>> START
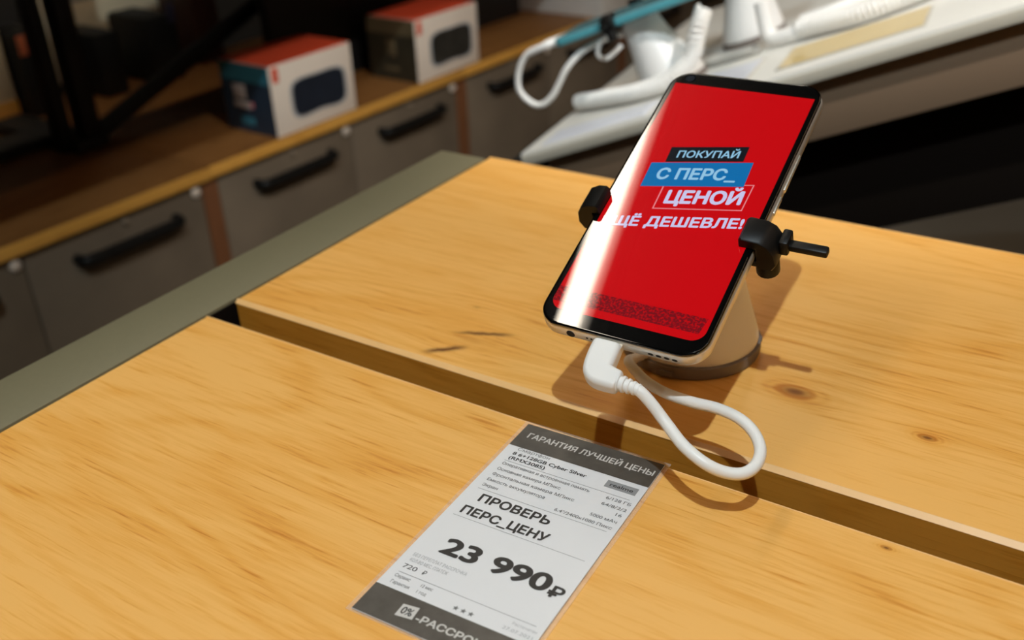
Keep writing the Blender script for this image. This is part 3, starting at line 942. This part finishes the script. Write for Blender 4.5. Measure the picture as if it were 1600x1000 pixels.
# ------------------------------------------------------------------ speaker cartons
def speaker_carton(x, y, rz, label, end_top, end_low, pic_m, L=0.198, Dp=0.130, Hh=0.125):
    M = Matrix.Translation(V(x, y, -0.307)) @ Matrix.Rotation(rz, 4, 'Z')
    t = thing('speaker_carton', label, 'carton', M, group='speaker cartons')
    MB(M).box((-Dp, 0, 0), (0, L, Hh), 0.0015).build('carton_body', M_carton_w, t)
    MB(M).box((-Dp + 0.001, 0.001, Hh - 0.0005), (-0.0008, L - 0.001, Hh + 0.0004)).build('top_print', M_carton_red, t)
    e = MB(M).box((-Dp + 0.0008, -0.0005, 0.001), (-0.0012, 0.0006, Hh - 0.001)).build('end_print', end_low, t)
    MB(M).box((-Dp + 0.0008, -0.0008, Hh * 0.74), (-0.0012, 0.0002, Hh - 0.001)).build('end_stripe', end_top, e)
    if end_top is M_teal_print:
        MB(M).box((-Dp + 0.030, -0.0008, 0.060), (-Dp + 0.062, 0, 0.086), 0.0003).build('end_emblem', M_palep, e)
        MB(M).box((-Dp + 0.028, -0.0008, 0.044), (-Dp + 0.070, 0, 0.056), 0.0003).build('end_emblem', M_palep, e)
        MB(M).box((-Dp + 0.070, -0.0008, 0.046), (-Dp + 0.078, 0, 0.056), 0.0003).build('end_emblem', M_pinkp, e)
        MB(M).box((-Dp + 0.040, -0.0008, 0.014), (-Dp + 0.075, 0, 0.028), 0.0003).build('end_stripe', M_teal_print, e)
    else:
        MB(M).box((-Dp + 0.050, -0.0008, 0.050), (-Dp + 0.075, 0, 0.082), 0.0003).build('end_emblem', M_brownprint, e)
        MB(M).box((-Dp + 0.040, -0.0008, 0.020), (-Dp + 0.080, 0, 0.028), 0.0003).build('end_emblem', M_brownprint, e)
    # picture of a barrel speaker printed on the long side
    pts = []
    cy, cz = L * 0.555, Hh * 0.46
    for k in range(48):
        a = 2 * math.pi * k / 48
        ca_, sa_ = math.cos(a), math.sin(a)
        r = 1.0 / ((abs(ca_) ** 4.2 + abs(sa_) ** 4.2) ** (1 / 4.2))
        hy = 0.064
        hz = 0.031 + (0.010 if sa_ < 0 else 0.003) * abs(ca_) ** 1.5
        pts.append((cy + hy * r * ca_, cz + hz * r * sa_))
    for nm, grow, m, x0 in (('picture_shadow', 1.09, M_inkpale, 0.0003), ('picture', 1.0, pic_m, 0.0006)):
        mb = MB(M)
        mb.rings([[(xx, cy + (p[0] - cy) * grow, cz + (p[1] - cz) * grow) for p in pts] for xx in (-0.0004, x0)])
        mb.build(nm, m, t, smooth=False)
    MB(M).box((-0.0004, 0.006, Hh - 0.030), (0.0005, 0.020, Hh - 0.004), 0.0002).build('corner_print', M_carton_red, t)
    return t
speaker_carton(-1.284, 1.204, -ca, 'white and red speaker carton with a teal and navy end, nearer of the two cartons', M_teal_print, M_navy_print, M_spk_navy)
speaker_carton(-1.262, 1.582, -ca, 'white and red speaker carton with a dark olive end, standing farther along the cabinets', M_brownprint, M_olive_print, M_spk_camo)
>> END
Written exercise
Write out the listing above exactly as it stands, pictures excluded.

Exercise result
Keep writing the Blender script for this image. This is part 3, starting at line 942. This part finishes the script. Write for Blender 4.5. Measure the picture as if it were 1600x1000 pixels.
# ------------------------------------------------------------------ speaker cartons
def speaker_carton(x, y, rz, label, end_top, end_low, pic_m, L=0.198, Dp=0.130, Hh=0.125):
    M = Matrix.Translation(V(x, y, -0.307)) @ Matrix.Rotation(rz, 4, 'Z')
    t = thing('speaker_carton', label, 'carton', M, group='speaker cartons')
    MB(M).box((-Dp, 0, 0), (0, L, Hh), 0.0015).build('carton_body', M_carton_w, t)
    MB(M).box((-Dp + 0.001, 0.001, Hh - 0.0005), (-0.0008, L - 0.001, Hh + 0.0004)).build('top_print', M_carton_red, t)
    e = MB(M).box((-Dp + 0.0008, -0.0005, 0.001), (-0.0012, 0.0006, Hh - 0.001)).build('end_print', end_low, t)
    MB(M).box((-Dp + 0.0008, -0.0008, Hh * 0.74), (-0.0012, 0.0002, Hh - 0.001)).build('end_stripe', end_top, e)
    if end_top is M_teal_print:
        MB(M).box((-Dp + 0.030, -0.0008, 0.060), (-Dp + 0.062, 0, 0.086), 0.0003).build('end_emblem', M_palep, e)
        MB(M).box((-Dp + 0.028, -0.0008, 0.044), (-Dp + 0.070, 0, 0.056), 0.0003).build('end_emblem', M_palep, e)
        MB(M).box((-Dp + 0.070, -0.0008, 0.046), (-Dp + 0.078, 0, 0.056), 0.0003).build('end_emblem', M_pinkp, e)
        MB(M).box((-Dp + 0.040, -0.0008, 0.014), (-Dp + 0.075, 0, 0.028), 0.0003).build('end_stripe', M_teal_print, e)
    else:
        MB(M).box((-Dp + 0.050, -0.0008, 0.050), (-Dp + 0.075, 0, 0.082), 0.0003).build('end_emblem', M_brownprint, e)
        MB(M).box((-Dp + 0.040, -0.0008, 0.020), (-Dp + 0.080, 0, 0.028), 0.0003).build('end_emblem', M_brownprint, e)
    # picture of a barrel speaker printed on the long side
    pts = []
    cy, cz = L * 0.555, Hh * 0.46
    for k in range(48):
        a = 2 * math.pi * k / 48
        ca_, sa_ = math.cos(a), math.sin(a)
        r = 1.0 / ((abs(ca_) ** 4.2 + abs(sa_) ** 4.2) ** (1 / 4.2))
        hy = 0.064
        hz = 0.031 + (0.010 if sa_ < 0 else 0.003) * abs(ca_) ** 1.5
        pts.append((cy + hy * r * ca_, cz + hz * r * sa_))
    for nm, grow, m, x0 in (('picture_shadow', 1.09, M_inkpale, 0.0003), ('picture', 1.0, pic_m, 0.0006)):
        mb = MB(M)
        mb.rings([[(xx, cy + (p[0] - cy) * grow, cz + (p[1] - cz) * grow) for p in pts] for xx in (-0.0004, x0)])
        mb.build(nm, m, t, smooth=False)
    MB(M).box((-0.0004, 0.006, Hh - 0.030), (0.0005, 0.020, Hh - 0.004), 0.0002).build('corner_print', M_carton_red, t)
    return t
speaker_carton(-1.284, 1.204, -ca, 'white and red speaker carton with a teal and navy end, nearer of the two cartons', M_teal_print, M_navy_print, M_spk_navy)
speaker_carton(-1.262, 1.582, -ca, 'white and red speaker carton with a dark olive end, standing farther along the cabinets', M_brownprint, M_olive_print, M_spk_camo)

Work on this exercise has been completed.